● Information provided
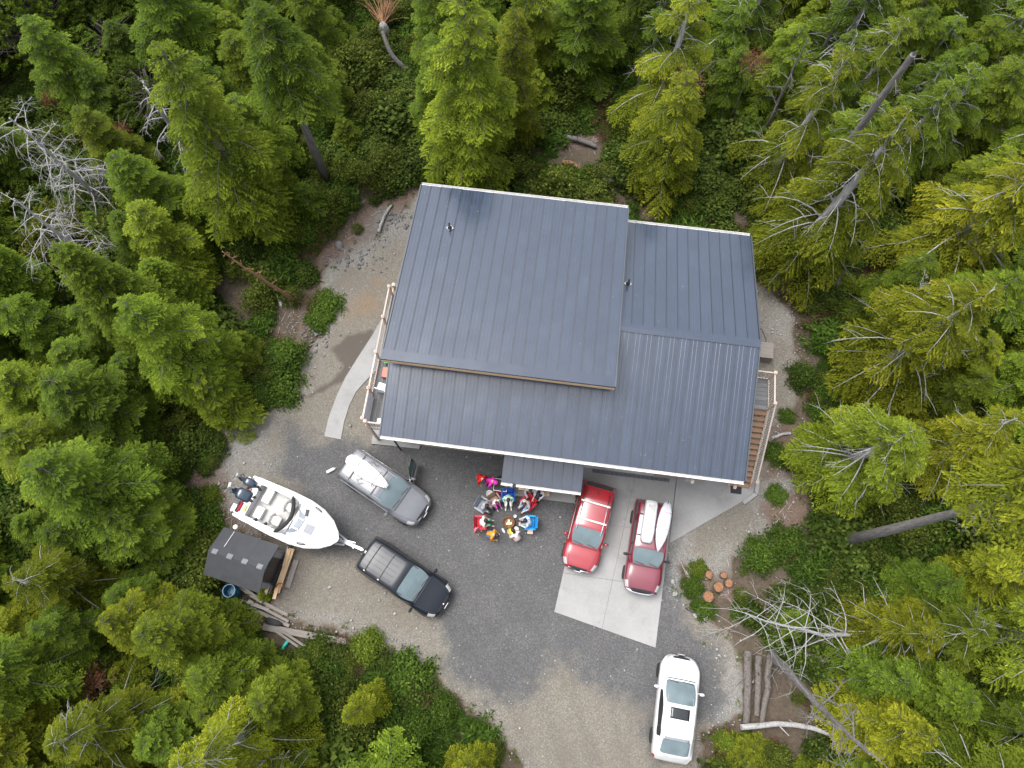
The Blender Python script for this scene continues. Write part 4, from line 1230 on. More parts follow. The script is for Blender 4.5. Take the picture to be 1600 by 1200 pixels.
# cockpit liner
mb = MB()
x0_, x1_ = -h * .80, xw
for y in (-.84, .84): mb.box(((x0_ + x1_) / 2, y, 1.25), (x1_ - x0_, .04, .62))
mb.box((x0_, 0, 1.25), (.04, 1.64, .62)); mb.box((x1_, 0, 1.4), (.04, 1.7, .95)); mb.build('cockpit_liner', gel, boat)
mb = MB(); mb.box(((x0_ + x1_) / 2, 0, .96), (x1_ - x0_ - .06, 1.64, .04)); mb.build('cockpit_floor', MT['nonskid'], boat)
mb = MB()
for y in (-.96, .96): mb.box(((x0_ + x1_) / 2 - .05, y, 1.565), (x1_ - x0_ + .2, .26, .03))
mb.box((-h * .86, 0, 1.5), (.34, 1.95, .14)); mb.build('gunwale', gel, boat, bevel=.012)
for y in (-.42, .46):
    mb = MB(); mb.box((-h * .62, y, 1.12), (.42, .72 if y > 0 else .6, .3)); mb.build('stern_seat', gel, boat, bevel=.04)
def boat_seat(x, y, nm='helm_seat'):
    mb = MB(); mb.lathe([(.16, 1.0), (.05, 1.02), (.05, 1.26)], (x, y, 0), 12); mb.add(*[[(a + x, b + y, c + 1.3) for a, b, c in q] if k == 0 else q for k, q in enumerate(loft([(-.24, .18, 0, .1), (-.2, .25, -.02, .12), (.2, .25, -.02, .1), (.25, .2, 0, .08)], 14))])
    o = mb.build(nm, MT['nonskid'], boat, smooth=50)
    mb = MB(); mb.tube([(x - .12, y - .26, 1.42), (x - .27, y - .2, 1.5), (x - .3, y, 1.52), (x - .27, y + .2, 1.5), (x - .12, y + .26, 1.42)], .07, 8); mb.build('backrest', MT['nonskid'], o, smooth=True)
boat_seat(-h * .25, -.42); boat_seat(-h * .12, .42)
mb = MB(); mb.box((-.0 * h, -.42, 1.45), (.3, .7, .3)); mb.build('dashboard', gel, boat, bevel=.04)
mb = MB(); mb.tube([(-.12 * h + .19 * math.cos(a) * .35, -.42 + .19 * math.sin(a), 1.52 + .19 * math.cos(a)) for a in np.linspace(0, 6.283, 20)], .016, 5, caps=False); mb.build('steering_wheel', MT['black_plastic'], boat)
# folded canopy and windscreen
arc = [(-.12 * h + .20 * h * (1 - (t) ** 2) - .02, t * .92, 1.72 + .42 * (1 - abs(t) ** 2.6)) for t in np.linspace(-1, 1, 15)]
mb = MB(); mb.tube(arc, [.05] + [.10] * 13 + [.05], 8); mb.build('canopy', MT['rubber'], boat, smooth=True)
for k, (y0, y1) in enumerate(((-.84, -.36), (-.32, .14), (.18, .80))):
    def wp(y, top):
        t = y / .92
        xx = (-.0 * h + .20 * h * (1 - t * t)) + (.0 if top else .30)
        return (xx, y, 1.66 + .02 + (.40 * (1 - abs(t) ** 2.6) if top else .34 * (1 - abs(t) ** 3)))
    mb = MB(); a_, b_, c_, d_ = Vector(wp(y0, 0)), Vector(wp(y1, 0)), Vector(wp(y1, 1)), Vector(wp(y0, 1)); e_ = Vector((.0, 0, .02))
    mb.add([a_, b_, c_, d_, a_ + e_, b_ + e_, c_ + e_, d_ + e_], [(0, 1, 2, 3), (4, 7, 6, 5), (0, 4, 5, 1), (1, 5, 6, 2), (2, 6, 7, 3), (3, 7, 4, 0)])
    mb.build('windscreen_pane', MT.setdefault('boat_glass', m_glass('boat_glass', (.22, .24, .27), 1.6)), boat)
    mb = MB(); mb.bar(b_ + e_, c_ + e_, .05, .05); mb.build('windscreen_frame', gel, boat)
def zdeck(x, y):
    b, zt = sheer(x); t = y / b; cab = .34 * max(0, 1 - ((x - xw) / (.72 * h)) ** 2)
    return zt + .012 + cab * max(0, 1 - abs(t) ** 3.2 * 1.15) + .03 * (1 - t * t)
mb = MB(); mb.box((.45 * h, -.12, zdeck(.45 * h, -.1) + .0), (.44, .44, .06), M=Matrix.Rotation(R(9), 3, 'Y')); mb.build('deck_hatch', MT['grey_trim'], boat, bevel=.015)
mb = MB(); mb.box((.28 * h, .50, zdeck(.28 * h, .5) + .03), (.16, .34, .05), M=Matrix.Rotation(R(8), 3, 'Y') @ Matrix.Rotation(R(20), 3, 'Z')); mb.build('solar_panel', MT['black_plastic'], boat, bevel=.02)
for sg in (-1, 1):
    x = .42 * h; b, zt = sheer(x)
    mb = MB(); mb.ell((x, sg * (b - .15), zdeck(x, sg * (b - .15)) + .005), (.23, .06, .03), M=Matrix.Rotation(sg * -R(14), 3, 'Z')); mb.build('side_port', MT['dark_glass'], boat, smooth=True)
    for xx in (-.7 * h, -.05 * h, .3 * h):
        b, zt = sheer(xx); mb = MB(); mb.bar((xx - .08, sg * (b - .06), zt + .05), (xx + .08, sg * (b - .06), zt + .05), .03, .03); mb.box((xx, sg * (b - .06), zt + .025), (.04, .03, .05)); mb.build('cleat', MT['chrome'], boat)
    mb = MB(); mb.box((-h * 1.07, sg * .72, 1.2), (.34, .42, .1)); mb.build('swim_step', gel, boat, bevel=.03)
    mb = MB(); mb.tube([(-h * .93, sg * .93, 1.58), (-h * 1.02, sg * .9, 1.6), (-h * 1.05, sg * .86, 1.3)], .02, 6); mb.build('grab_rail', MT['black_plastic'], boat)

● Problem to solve
Omitting all images, print the listing exactly.

● Output of the exercise
The Blender Python script for this scene continues. Write part 4, from line 1230 on. More parts follow. The script is for Blender 4.5. Take the picture to be 1600 by 1200 pixels.
# cockpit liner
mb = MB()
x0_, x1_ = -h * .80, xw
for y in (-.84, .84): mb.box(((x0_ + x1_) / 2, y, 1.25), (x1_ - x0_, .04, .62))
mb.box((x0_, 0, 1.25), (.04, 1.64, .62)); mb.box((x1_, 0, 1.4), (.04, 1.7, .95)); mb.build('cockpit_liner', gel, boat)
mb = MB(); mb.box(((x0_ + x1_) / 2, 0, .96), (x1_ - x0_ - .06, 1.64, .04)); mb.build('cockpit_floor', MT['nonskid'], boat)
mb = MB()
for y in (-.96, .96): mb.box(((x0_ + x1_) / 2 - .05, y, 1.565), (x1_ - x0_ + .2, .26, .03))
mb.box((-h * .86, 0, 1.5), (.34, 1.95, .14)); mb.build('gunwale', gel, boat, bevel=.012)
for y in (-.42, .46):
    mb = MB(); mb.box((-h * .62, y, 1.12), (.42, .72 if y > 0 else .6, .3)); mb.build('stern_seat', gel, boat, bevel=.04)
def boat_seat(x, y, nm='helm_seat'):
    mb = MB(); mb.lathe([(.16, 1.0), (.05, 1.02), (.05, 1.26)], (x, y, 0), 12); mb.add(*[[(a + x, b + y, c + 1.3) for a, b, c in q] if k == 0 else q for k, q in enumerate(loft([(-.24, .18, 0, .1), (-.2, .25, -.02, .12), (.2, .25, -.02, .1), (.25, .2, 0, .08)], 14))])
    o = mb.build(nm, MT['nonskid'], boat, smooth=50)
    mb = MB(); mb.tube([(x - .12, y - .26, 1.42), (x - .27, y - .2, 1.5), (x - .3, y, 1.52), (x - .27, y + .2, 1.5), (x - .12, y + .26, 1.42)], .07, 8); mb.build('backrest', MT['nonskid'], o, smooth=True)
boat_seat(-h * .25, -.42); boat_seat(-h * .12, .42)
mb = MB(); mb.box((-.0 * h, -.42, 1.45), (.3, .7, .3)); mb.build('dashboard', gel, boat, bevel=.04)
mb = MB(); mb.tube([(-.12 * h + .19 * math.cos(a) * .35, -.42 + .19 * math.sin(a), 1.52 + .19 * math.cos(a)) for a in np.linspace(0, 6.283, 20)], .016, 5, caps=False); mb.build('steering_wheel', MT['black_plastic'], boat)
# folded canopy and windscreen
arc = [(-.12 * h + .20 * h * (1 - (t) ** 2) - .02, t * .92, 1.72 + .42 * (1 - abs(t) ** 2.6)) for t in np.linspace(-1, 1, 15)]
mb = MB(); mb.tube(arc, [.05] + [.10] * 13 + [.05], 8); mb.build('canopy', MT['rubber'], boat, smooth=True)
for k, (y0, y1) in enumerate(((-.84, -.36), (-.32, .14), (.18, .80))):
    def wp(y, top):
        t = y / .92
        xx = (-.0 * h + .20 * h * (1 - t * t)) + (.0 if top else .30)
        return (xx, y, 1.66 + .02 + (.40 * (1 - abs(t) ** 2.6) if top else .34 * (1 - abs(t) ** 3)))
    mb = MB(); a_, b_, c_, d_ = Vector(wp(y0, 0)), Vector(wp(y1, 0)), Vector(wp(y1, 1)), Vector(wp(y0, 1)); e_ = Vector((.0, 0, .02))
    mb.add([a_, b_, c_, d_, a_ + e_, b_ + e_, c_ + e_, d_ + e_], [(0, 1, 2, 3), (4, 7, 6, 5), (0, 4, 5, 1), (1, 5, 6, 2), (2, 6, 7, 3), (3, 7, 4, 0)])
    mb.build('windscreen_pane', MT.setdefault('boat_glass', m_glass('boat_glass', (.22, .24, .27), 1.6)), boat)
    mb = MB(); mb.bar(b_ + e_, c_ + e_, .05, .05); mb.build('windscreen_frame', gel, boat)
def zdeck(x, y):
    b, zt = sheer(x); t = y / b; cab = .34 * max(0, 1 - ((x - xw) / (.72 * h)) ** 2)
    return zt + .012 + cab * max(0, 1 - abs(t) ** 3.2 * 1.15) + .03 * (1 - t * t)
mb = MB(); mb.box((.45 * h, -.12, zdeck(.45 * h, -.1) + .0), (.44, .44, .06), M=Matrix.Rotation(R(9), 3, 'Y')); mb.build('deck_hatch', MT['grey_trim'], boat, bevel=.015)
mb = MB(); mb.box((.28 * h, .50, zdeck(.28 * h, .5) + .03), (.16, .34, .05), M=Matrix.Rotation(R(8), 3, 'Y') @ Matrix.Rotation(R(20), 3, 'Z')); mb.build('solar_panel', MT['black_plastic'], boat, bevel=.02)
for sg in (-1, 1):
    x = .42 * h; b, zt = sheer(x)
    mb = MB(); mb.ell((x, sg * (b - .15), zdeck(x, sg * (b - .15)) + .005), (.23, .06, .03), M=Matrix.Rotation(sg * -R(14), 3, 'Z')); mb.build('side_port', MT['dark_glass'], boat, smooth=True)
    for xx in (-.7 * h, -.05 * h, .3 * h):
        b, zt = sheer(xx); mb = MB(); mb.bar((xx - .08, sg * (b - .06), zt + .05), (xx + .08, sg * (b - .06), zt + .05), .03, .03); mb.box((xx, sg * (b - .06), zt + .025), (.04, .03, .05)); mb.build('cleat', MT['chrome'], boat)
    mb = MB(); mb.box((-h * 1.07, sg * .72, 1.2), (.34, .42, .1)); mb.build('swim_step', gel, boat, bevel=.03)
    mb = MB(); mb.tube([(-h * .93, sg * .93, 1.58), (-h * 1.02, sg * .9, 1.6), (-h * 1.05, sg * .86, 1.3)], .02, 6); mb.build('grab_rail', MT['black_plastic'], boat)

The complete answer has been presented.